● **What you need to do**
Gather each line containing the string "Take" from these entries.
++++ Source material
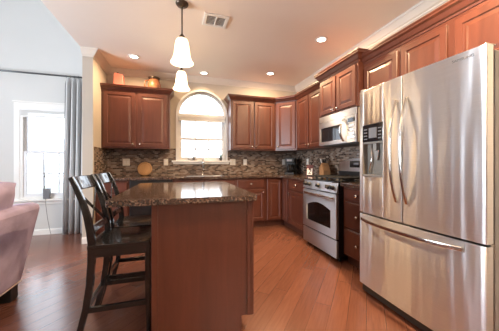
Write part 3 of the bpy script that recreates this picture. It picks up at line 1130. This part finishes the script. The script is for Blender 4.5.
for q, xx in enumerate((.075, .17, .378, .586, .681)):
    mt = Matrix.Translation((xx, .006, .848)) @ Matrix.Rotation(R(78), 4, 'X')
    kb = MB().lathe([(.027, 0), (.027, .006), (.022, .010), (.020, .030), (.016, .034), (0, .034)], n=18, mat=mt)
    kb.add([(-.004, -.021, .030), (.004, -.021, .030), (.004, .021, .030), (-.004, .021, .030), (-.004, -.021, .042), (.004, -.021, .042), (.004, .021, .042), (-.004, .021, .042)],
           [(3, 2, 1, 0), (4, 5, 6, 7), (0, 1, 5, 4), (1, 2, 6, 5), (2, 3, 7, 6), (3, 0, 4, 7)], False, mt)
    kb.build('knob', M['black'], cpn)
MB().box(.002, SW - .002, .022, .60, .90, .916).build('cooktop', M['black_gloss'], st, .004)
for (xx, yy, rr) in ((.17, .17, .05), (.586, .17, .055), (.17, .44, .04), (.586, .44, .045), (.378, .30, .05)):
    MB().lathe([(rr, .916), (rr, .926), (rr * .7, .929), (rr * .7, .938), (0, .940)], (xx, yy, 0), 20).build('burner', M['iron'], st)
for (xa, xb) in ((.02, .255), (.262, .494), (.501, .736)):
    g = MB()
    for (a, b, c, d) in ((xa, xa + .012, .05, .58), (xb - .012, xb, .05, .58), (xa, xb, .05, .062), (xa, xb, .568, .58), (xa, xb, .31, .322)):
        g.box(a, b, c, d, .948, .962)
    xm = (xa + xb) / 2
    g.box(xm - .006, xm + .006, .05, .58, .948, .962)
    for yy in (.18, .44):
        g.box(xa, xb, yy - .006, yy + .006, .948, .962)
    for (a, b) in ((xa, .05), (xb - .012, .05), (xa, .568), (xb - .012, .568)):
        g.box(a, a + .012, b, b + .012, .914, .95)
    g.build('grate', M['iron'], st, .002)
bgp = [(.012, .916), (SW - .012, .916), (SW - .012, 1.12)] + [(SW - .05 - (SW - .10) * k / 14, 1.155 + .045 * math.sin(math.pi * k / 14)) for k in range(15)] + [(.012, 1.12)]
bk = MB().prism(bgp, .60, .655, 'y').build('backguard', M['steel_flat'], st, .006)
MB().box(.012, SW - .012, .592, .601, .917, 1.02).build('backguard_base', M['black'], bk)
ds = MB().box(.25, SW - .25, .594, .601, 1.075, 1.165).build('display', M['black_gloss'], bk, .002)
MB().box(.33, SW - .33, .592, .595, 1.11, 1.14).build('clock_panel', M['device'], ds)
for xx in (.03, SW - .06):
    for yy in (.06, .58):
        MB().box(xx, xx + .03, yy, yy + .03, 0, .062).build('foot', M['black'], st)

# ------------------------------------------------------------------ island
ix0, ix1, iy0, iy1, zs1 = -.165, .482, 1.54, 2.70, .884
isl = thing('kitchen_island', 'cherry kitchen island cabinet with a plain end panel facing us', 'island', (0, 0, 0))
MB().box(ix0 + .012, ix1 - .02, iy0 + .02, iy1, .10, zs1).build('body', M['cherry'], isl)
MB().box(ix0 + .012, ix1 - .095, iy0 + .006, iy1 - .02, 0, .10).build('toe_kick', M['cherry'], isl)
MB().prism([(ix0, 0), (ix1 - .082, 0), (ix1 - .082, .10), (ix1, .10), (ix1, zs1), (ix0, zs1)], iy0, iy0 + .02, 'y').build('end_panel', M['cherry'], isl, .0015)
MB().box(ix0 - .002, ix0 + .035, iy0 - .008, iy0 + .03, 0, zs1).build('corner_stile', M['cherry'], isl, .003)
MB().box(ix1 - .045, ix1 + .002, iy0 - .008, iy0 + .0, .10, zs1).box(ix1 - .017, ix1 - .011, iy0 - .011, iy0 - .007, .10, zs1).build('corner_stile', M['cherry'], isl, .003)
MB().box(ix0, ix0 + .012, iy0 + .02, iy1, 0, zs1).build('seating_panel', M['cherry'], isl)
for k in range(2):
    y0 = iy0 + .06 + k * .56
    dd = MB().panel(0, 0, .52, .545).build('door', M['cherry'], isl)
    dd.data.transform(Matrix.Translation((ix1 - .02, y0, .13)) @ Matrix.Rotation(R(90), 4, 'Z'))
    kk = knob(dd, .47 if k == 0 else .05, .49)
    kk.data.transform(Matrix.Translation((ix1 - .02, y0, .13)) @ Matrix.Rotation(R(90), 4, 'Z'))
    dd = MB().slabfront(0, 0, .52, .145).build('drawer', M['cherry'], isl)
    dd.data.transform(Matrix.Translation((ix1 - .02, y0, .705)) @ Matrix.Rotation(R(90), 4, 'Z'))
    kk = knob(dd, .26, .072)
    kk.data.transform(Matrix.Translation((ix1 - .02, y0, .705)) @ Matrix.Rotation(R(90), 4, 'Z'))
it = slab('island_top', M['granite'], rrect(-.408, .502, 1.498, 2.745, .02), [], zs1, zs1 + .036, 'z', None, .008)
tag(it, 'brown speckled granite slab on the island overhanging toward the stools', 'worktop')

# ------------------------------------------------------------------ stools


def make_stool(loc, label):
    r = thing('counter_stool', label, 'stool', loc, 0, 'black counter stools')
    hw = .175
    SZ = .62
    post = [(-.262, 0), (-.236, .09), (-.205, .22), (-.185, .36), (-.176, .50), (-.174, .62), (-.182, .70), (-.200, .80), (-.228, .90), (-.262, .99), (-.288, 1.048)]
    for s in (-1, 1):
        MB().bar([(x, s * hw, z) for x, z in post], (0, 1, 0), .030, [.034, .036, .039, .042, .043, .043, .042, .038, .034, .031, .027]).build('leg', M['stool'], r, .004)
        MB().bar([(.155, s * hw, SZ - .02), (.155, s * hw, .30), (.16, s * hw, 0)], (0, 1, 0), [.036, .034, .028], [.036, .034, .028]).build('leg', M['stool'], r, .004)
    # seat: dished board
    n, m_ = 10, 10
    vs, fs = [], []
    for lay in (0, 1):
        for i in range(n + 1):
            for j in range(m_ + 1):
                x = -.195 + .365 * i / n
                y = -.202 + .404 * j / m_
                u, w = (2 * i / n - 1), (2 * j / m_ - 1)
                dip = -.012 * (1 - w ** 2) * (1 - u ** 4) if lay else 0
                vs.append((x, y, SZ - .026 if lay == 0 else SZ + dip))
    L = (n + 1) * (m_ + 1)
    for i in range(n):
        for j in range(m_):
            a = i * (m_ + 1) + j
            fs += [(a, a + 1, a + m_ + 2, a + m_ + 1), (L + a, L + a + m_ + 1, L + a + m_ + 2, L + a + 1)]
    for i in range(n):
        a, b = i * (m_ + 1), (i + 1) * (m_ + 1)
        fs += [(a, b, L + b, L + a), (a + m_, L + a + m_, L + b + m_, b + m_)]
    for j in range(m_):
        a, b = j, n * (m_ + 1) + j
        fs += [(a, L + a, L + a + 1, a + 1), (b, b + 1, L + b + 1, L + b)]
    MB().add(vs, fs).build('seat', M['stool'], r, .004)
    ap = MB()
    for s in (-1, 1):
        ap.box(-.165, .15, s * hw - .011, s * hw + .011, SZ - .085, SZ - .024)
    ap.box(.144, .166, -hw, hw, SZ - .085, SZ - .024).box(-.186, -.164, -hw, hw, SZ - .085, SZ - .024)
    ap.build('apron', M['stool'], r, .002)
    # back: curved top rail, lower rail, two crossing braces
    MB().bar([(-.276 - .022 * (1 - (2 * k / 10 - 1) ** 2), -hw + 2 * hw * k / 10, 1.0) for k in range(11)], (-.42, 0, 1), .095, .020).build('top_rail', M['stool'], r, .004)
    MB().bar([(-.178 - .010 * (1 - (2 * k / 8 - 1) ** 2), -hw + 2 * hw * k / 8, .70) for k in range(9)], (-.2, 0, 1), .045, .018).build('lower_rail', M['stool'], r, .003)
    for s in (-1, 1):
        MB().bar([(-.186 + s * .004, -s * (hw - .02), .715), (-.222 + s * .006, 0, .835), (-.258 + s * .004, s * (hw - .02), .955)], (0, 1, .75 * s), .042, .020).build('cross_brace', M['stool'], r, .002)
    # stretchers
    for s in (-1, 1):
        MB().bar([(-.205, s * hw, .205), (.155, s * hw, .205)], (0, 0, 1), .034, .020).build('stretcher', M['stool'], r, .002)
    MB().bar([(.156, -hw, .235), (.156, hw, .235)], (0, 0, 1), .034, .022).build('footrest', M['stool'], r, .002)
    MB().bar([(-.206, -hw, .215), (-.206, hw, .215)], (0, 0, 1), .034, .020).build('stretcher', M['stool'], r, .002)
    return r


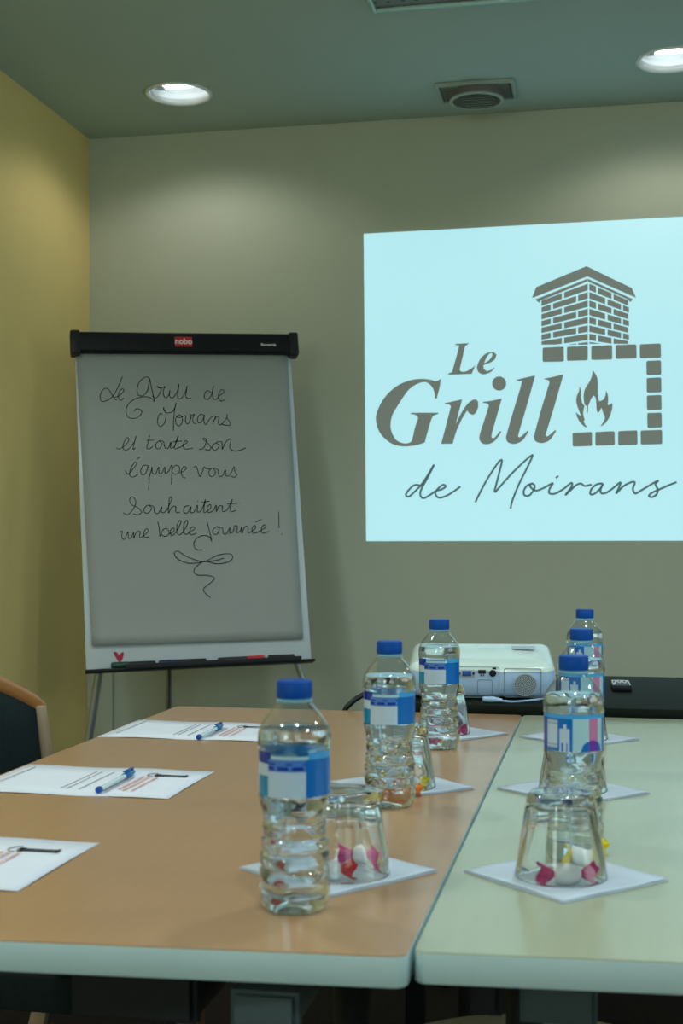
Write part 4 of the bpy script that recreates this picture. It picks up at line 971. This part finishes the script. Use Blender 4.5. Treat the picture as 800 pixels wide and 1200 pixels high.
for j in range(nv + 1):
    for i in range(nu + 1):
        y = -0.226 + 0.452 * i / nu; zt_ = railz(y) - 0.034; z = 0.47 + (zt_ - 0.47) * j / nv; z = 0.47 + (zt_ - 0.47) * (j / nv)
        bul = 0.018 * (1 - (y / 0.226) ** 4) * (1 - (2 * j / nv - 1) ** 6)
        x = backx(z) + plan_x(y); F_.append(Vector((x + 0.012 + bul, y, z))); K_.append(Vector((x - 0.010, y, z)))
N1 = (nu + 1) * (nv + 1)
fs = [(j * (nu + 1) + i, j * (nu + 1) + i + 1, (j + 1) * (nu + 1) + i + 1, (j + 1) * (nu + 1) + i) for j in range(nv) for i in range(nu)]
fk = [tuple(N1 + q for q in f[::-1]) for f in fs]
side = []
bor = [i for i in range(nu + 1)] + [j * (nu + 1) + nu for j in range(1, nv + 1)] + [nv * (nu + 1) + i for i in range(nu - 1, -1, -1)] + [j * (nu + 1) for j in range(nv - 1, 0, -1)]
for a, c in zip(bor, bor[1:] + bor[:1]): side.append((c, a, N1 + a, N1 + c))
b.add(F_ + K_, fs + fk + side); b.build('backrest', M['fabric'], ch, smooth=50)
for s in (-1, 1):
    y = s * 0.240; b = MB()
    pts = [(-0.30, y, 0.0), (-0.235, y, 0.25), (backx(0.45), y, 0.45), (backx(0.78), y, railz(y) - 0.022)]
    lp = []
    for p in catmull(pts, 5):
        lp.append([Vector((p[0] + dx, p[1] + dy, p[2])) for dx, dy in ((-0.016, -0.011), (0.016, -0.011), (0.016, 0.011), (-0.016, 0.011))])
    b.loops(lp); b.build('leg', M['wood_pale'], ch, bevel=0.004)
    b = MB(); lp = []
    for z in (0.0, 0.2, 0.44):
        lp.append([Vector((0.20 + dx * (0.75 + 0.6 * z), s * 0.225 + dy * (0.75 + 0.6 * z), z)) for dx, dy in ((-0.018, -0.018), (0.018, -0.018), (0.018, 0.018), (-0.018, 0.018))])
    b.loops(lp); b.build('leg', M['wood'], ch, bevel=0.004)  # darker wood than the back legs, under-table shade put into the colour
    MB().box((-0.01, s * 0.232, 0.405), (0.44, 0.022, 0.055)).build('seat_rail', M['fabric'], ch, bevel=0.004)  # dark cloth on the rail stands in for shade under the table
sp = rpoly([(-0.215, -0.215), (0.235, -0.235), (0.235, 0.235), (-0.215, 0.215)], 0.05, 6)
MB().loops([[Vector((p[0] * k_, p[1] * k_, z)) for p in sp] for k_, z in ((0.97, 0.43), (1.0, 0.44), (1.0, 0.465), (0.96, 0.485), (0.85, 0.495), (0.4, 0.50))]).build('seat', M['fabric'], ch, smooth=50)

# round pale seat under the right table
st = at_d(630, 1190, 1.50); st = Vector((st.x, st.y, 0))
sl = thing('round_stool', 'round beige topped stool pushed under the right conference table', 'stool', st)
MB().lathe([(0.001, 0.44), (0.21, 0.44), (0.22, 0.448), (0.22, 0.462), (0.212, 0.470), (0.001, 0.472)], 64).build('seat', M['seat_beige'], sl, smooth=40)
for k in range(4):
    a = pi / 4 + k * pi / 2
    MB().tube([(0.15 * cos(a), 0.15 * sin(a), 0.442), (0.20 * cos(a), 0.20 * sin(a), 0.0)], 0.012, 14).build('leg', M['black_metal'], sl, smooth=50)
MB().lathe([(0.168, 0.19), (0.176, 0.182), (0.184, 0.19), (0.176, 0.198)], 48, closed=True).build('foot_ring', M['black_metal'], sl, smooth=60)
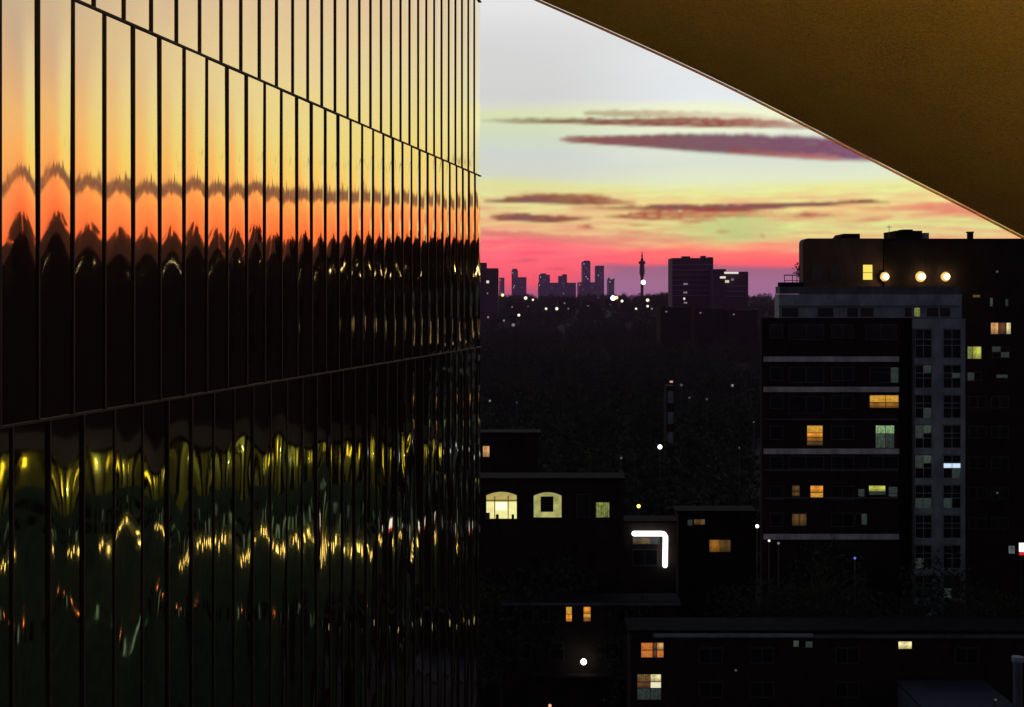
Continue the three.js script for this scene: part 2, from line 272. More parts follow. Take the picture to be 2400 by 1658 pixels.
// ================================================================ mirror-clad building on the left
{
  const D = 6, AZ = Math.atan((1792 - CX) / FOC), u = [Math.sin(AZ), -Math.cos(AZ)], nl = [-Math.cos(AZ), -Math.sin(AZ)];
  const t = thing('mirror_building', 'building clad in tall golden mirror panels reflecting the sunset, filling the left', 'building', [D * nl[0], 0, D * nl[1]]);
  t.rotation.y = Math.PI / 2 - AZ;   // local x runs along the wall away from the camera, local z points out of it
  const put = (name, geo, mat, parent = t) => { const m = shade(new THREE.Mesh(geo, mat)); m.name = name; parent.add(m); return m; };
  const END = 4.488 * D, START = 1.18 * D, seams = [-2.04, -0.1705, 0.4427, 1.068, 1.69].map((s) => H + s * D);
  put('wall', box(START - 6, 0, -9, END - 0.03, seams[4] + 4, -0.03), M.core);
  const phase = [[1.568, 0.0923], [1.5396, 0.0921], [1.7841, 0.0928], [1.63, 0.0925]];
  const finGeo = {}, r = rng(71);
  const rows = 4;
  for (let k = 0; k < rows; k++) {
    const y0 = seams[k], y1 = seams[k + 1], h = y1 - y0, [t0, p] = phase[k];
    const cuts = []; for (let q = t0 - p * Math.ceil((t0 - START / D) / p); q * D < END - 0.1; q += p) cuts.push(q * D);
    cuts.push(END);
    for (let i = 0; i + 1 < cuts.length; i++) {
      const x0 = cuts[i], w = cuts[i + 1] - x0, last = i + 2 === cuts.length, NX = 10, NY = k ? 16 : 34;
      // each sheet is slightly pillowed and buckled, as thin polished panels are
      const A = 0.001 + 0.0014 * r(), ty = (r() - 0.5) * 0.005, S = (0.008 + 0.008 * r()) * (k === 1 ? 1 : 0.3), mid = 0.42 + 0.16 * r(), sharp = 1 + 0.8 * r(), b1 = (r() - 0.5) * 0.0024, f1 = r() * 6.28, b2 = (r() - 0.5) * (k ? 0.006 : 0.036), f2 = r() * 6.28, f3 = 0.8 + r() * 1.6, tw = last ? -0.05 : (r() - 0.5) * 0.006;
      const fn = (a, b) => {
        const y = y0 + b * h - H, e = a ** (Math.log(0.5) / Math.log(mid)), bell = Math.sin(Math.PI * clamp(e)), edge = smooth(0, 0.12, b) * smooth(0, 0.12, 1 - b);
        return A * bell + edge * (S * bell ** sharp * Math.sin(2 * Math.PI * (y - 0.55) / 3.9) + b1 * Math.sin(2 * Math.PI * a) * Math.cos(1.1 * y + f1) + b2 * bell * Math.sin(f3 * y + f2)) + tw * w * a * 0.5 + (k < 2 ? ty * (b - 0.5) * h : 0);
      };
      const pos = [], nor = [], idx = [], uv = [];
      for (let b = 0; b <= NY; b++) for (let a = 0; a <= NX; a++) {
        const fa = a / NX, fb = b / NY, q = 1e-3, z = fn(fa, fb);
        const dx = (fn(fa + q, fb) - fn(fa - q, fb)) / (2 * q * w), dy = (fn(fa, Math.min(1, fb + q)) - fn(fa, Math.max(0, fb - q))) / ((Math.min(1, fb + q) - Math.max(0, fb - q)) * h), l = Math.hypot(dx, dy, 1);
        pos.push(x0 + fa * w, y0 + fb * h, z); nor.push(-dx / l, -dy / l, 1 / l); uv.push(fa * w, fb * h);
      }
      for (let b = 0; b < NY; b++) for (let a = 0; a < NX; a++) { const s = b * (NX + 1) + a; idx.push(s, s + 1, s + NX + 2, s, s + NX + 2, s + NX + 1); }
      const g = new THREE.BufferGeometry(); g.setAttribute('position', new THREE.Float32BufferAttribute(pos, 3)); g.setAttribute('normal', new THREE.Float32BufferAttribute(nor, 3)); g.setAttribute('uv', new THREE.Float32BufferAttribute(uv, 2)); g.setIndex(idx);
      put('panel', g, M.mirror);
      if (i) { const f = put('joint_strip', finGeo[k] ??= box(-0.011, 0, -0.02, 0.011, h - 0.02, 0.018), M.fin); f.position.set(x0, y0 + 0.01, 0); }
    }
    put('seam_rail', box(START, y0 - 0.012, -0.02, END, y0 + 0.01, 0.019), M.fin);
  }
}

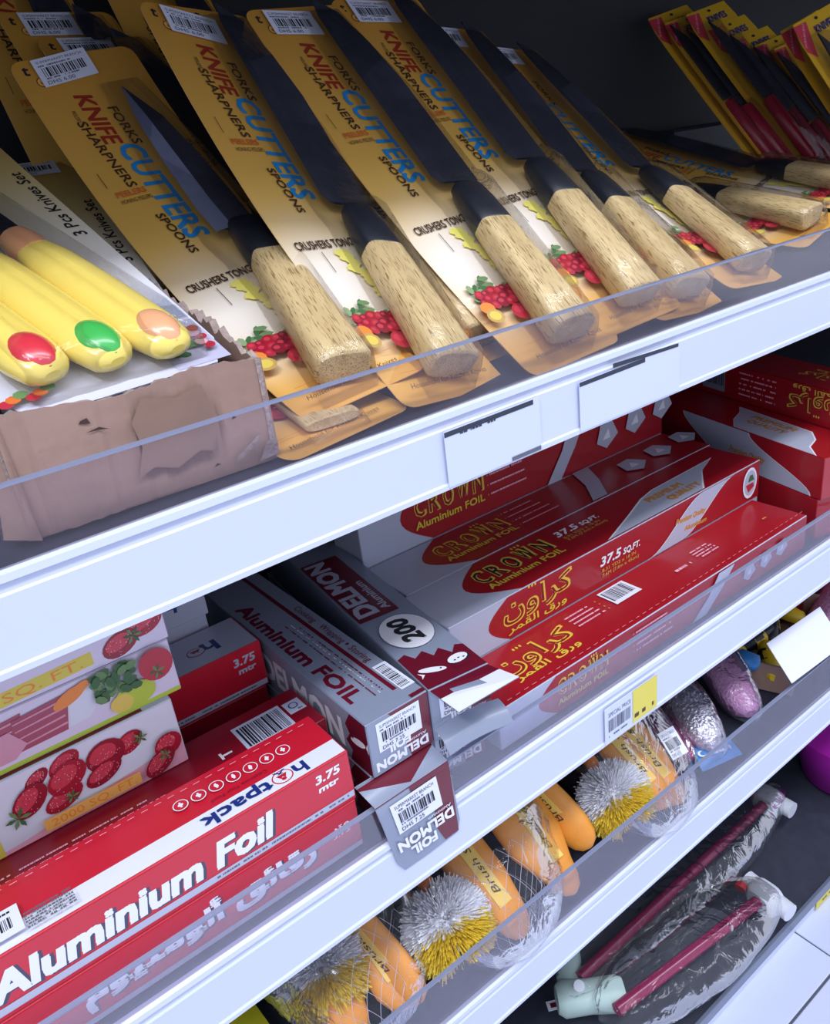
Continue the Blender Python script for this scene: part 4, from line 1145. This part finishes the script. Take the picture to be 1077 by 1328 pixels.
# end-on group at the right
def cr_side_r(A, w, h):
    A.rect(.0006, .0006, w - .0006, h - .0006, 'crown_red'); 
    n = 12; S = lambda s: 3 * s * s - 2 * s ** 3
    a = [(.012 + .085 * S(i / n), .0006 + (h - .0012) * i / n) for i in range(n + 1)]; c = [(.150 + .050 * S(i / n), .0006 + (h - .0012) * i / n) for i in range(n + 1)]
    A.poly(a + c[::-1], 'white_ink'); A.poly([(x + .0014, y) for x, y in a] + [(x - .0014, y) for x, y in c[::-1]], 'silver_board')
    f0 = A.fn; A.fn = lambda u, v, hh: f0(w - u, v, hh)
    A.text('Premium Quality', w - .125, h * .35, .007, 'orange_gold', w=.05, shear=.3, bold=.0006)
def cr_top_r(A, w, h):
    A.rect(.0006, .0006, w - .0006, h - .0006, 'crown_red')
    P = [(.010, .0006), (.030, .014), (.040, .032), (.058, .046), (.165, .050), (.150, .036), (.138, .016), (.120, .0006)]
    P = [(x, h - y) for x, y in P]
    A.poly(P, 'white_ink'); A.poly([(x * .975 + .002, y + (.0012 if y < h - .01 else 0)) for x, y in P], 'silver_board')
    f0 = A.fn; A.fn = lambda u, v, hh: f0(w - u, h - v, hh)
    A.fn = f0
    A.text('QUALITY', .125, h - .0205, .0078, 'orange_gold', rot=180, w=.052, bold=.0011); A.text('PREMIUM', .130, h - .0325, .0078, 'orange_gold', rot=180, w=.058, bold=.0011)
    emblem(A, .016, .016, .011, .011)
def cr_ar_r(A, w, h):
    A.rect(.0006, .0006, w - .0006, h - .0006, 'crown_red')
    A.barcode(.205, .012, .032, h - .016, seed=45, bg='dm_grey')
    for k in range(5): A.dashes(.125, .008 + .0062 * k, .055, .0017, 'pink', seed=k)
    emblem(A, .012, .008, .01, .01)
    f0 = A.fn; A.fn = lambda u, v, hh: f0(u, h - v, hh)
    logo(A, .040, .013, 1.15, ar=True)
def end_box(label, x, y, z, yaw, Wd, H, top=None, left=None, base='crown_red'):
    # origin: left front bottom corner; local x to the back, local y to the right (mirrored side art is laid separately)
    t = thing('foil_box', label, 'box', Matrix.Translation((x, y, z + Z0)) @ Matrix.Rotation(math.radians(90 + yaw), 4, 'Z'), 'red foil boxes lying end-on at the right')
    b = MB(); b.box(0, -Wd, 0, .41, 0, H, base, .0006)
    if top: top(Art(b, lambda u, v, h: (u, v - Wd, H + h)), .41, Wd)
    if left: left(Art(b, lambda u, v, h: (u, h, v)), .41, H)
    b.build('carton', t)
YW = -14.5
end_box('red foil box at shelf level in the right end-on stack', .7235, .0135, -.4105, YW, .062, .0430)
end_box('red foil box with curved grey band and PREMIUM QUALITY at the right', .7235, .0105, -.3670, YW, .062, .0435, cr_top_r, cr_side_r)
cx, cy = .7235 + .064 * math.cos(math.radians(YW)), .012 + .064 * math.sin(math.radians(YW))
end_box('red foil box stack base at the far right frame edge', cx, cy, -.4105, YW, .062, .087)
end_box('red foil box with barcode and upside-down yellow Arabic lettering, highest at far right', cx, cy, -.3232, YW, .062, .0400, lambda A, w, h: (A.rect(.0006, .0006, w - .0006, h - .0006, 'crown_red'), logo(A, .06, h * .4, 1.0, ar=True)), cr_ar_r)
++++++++
● **Solved exercise**
Continue the three.js script for this scene: part 2, from line 272. More parts follow. Take the picture to be 2400 by 1658 pixels.
Continue the Blender Python script for this scene: part 4, from line 1145. This part finishes the script. Take the picture to be 1077 by 1328 pixels.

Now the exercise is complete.